Local well-wishers, who come up to us in the cafe to shake his hand, tell us how they feel “intimidated” by the sheer number of Labour activists on the doorstep.
One of Duncan Smith’s team says they’ve been told Shaheen’s team have been arguing with residents on the door. “That’s not how you win votes,” he says.
Labour is attempting to position Shaheen, who was born and raised in the constituency, as a change candidate. She has been likened to the charismatic young US politician Alexandria Ocasio-Cortez, who unseated an older white male incumbent in a shock primaries midterm election last year.
But IDS believes the new Prime Minister is bringing in enough changes to fend off this attack. He points to the end of austerity as one example, which IDS resigned over in 2016 because he thought the cost-cuts were political rather than necessary.

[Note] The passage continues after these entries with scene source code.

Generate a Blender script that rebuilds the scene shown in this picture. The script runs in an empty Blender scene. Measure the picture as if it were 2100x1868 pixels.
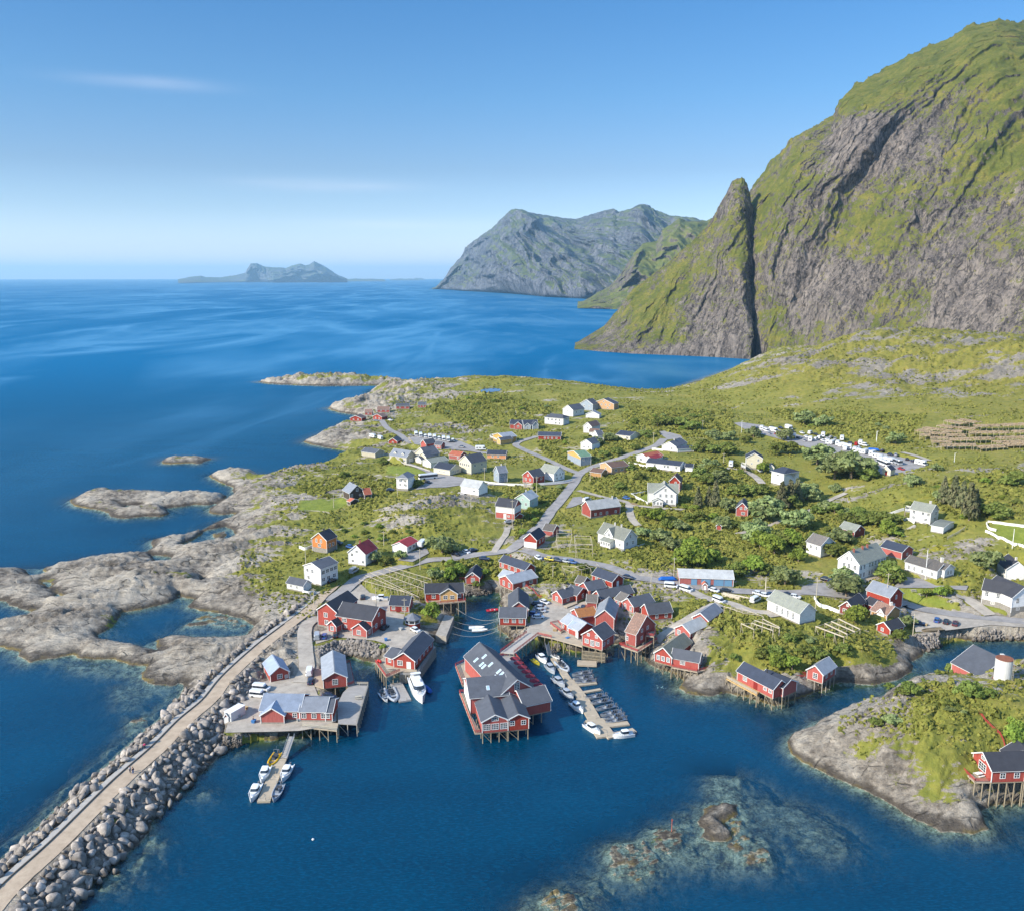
import bpy, bmesh, math, random
import numpy as np
from mathutils import Vector, Matrix, geometry
from math import radians, sin, cos, tan, atan2, pi

scene = bpy.context.scene
C = scene.collection
# ------------------------------------------------------------------ camera, world, sun, exposure
F, CX, CY = 1819.0, 1050.0, 934.0        # focal length and centre, in pixels of the 2100x1868 photograph
PITCH = radians(11.38)
CAMH = 120.0
cam = bpy.data.cameras.new('camera')
cam.sensor_fit = 'HORIZONTAL'; cam.sensor_width = 36.0
cam.lens = 36.0 * F / 2100.0
cam.clip_start = 1.0; cam.clip_end = 120000.0
camo = bpy.data.objects.new('camera', cam); C.objects.link(camo)
camo.location = (0, 0, CAMH)
camo.rotation_euler = (radians(90) - PITCH, 0, 0)
scene.camera = camo

SUN_EL = radians(31)
SUN_TRAVEL = Vector((0.88, 0.47, 0)).normalized()      # where shadows fall on the ground
sun = bpy.data.lights.new('sun', 'SUN'); sun.energy = 3.45; sun.angle = radians(0.53); sun.color = (1.0, 0.93, 0.82)
suno = bpy.data.objects.new('sun', sun); C.objects.link(suno)
sdir = Vector((SUN_TRAVEL.x * cos(SUN_EL), SUN_TRAVEL.y * cos(SUN_EL), -sin(SUN_EL)))
suno.rotation_euler = sdir.to_track_quat('-Z', 'Y').to_euler()
world = bpy.data.worlds.new('World'); scene.world = world; world.use_nodes = True
wn = world.node_tree.nodes; wl = world.node_tree.links
wn.clear()
wo = wn.new('ShaderNodeOutputWorld'); wb = wn.new('ShaderNodeBackground'); ws = wn.new('ShaderNodeTexSky')
ws.sky_type = 'NISHITA'; ws.sun_disc = False
ws.sun_elevation = SUN_EL
ws.sun_rotation = atan2(-SUN_TRAVEL.x, -SUN_TRAVEL.y)
ws.altitude = 100; ws.air_density = 1.0; ws.dust_density = 0.6; ws.ozone_density = 2.0
wb.inputs['Strength'].default_value = 0.15
tc = wn.new('ShaderNodeTexCoord'); sz = wn.new('ShaderNodeSeparateXYZ'); wl.new(tc.outputs['Generated'], sz.inputs[0])
cr = wn.new('ShaderNodeValToRGB'); wl.new(sz.outputs[2], cr.inputs[0]); ce = cr.color_ramp.elements
for i_, (p_, c_) in enumerate([(0.0, (0.72, 0.70, 0.84)), (0.03, (0.52, 0.54, 0.68)), (0.07, (0.36, 0.405, 0.51)), (0.112, (0.275, 0.325, 0.41)), (0.184, (0.205, 0.325, 0.43)), (0.27, (0.155, 0.31, 0.44)), (0.5, (0.88, 1.02, 1.12))]):  # last stop: sky above the view, brightened to add fill light
    e_ = ce[i_] if i_ < 2 else ce.new(p_); e_.position = p_; e_.color = (*c_, 1)
wm = wn.new('ShaderNodeMix'); wm.data_type = 'RGBA'; wm.blend_type = 'MULTIPLY'; wm.inputs[0].default_value = 1.0
wl.new(ws.outputs[0], wm.inputs[6]); wl.new(cr.outputs[0], wm.inputs[7])
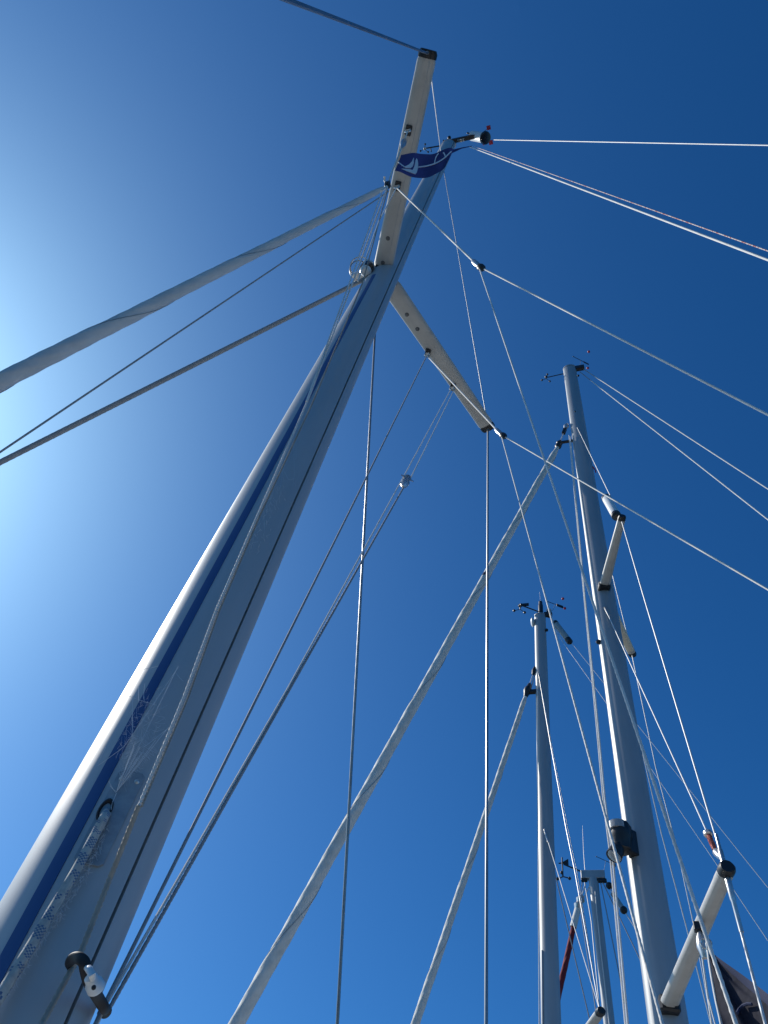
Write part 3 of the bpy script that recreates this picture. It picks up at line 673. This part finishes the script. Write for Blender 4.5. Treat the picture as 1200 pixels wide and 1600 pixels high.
# black deck lamp on the mast front
Pd = MBt.hit(985, 1335); hd = Pd[2] - CAM[2]; Cd = MBt.axis(hd) + FW * (MBt.a(hd) + .085) - SB * .02
C0 = at_h(971, 1313, hd + .06)
dl = MB(); dl.lathe(C0 - UP * .085, C0 + UP * .11, [(0, .040), (.06, .058), (.45, .064), (.5, .070), (.92, .070), (1, .060)], 8); dl.box(lerp(C0, MBt.axis(hd + .06), .55), MBt.axis(hd + .06) - C0, SB, UP, .045, .055, .085, .2)
dlo = dl.build('deck_lamp', 'black', root2)
MB().lathe(C0 + UP * .055 - SB * .012 + FW * .012, C0 + UP * .105 - SB * .012 + FW * .012, [(0, .062), (1, .062)], 24).build('clear_lens', 'glass', dlo)
L0 = C0 - UP * .085 + FW * .02 - SB * .02; MB().lathe(L0 + UP * .03, L0 - UP * .05 + FW * .035 - SB * .02, [(0, .038), (.7, .048), (1, .050)], 20).build('lamp_housing', 'black', dlo)
MB().lathe(L0 - UP * .045 + FW * .032 - SB * .02, L0 - UP * .060 + FW * .042 - SB * .022, [(0, .046), (.5, .044), (1, .025)], 20).build('floodlight_lens', 'glass', dlo)
bx = MB(); bx.ball(MBt.hit(935, 1003, .01), .022, 8); bx.build('line_exit', 'black', root2)
MB().tube([MBt.hit(926, 729, .004), MBt.hit(930, 734, .01), MBt.hit(931, 738, .004)], .007, 6).build('red_tape', 'red', root2)
GR2 = 'wires holding up the silver mast on the right'
# furled sail on the forestay
pB = MBt.axis(0)
fT = at_plane(884, 668, pB, SB); fS = at_plane(872, 698, pB, SB); fL = at_plane(370, 1600, pB, SB)
fEnd = ext(fS, fL, DECK + .5); q_ = np.linalg.norm(fL - fS) / np.linalg.norm(fEnd - fS)
ra, rb = .5 * 9.5 / F * depth(fS), .5 * 24 / F * depth(fL)
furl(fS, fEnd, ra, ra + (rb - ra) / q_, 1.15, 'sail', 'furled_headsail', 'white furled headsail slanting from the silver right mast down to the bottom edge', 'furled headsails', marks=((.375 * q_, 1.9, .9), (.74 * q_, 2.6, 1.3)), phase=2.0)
rootw = thing('forestay', fS, 'black furling swivel and bare wire joining the long white furled sail to the silver mast', 'stay', GR2)
us = (fT - fS) / np.linalg.norm(fT - fS)
MB().tube([fS, fT], .007, 8).build('wire', 'wire', rootw)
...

He advocates “a little dose of Keynesianism” to nudge inflation in the right direction. “The trading environment needs growth, but it’s got to be affordable growth. Corbyn is just walloping money at the public sector and you know what happens —productivity goes out the window.”
Far from being a boon to Shaheen, who did not respond to requests for an interview, her proximity to Corbyn could be what keeps Duncan Smith safe. The Labour leader “runs like a thread through all of this” — his name acts like “a galvaniser”.
It certainly seems to be galvanising a number of Tory voters who stayed away in 2017, but promise to vote this time for fear of letting in what one person calls “the red ants”. We meet a self-described socialist, a man who after 15 minutes on the doorstep Duncan Smith thinks he has persuaded, although I am not so sure.
But there’s more — a voter who says he once marched with Corbyn but now will be voting Tory. Another voter says she is switching from Labour for the first time. By this point Duncan Smith is fist-pumping, last seen in the Commons when George Osborne hiked the minimum wage in the 2015 budget.
The shift in sentiment is partly down to Labour’s “Brexit mess”, Duncan Smith says, but more usually it’s concern about the scope of the party’s tax and spend plans. Despite the shifting demographics, which mean Chingford has become home to more traditional Labour voters, he believes Momentum has miscalculated in focusing so heavily on his seat.
“We are not Hackney, we are not Islington — this is not a Momentum seat. We don’t have champagne socialists here. We have families who are making decisions for different reasons. There are some ideologues, but they are few and far between. Most people just get on with their lives here.”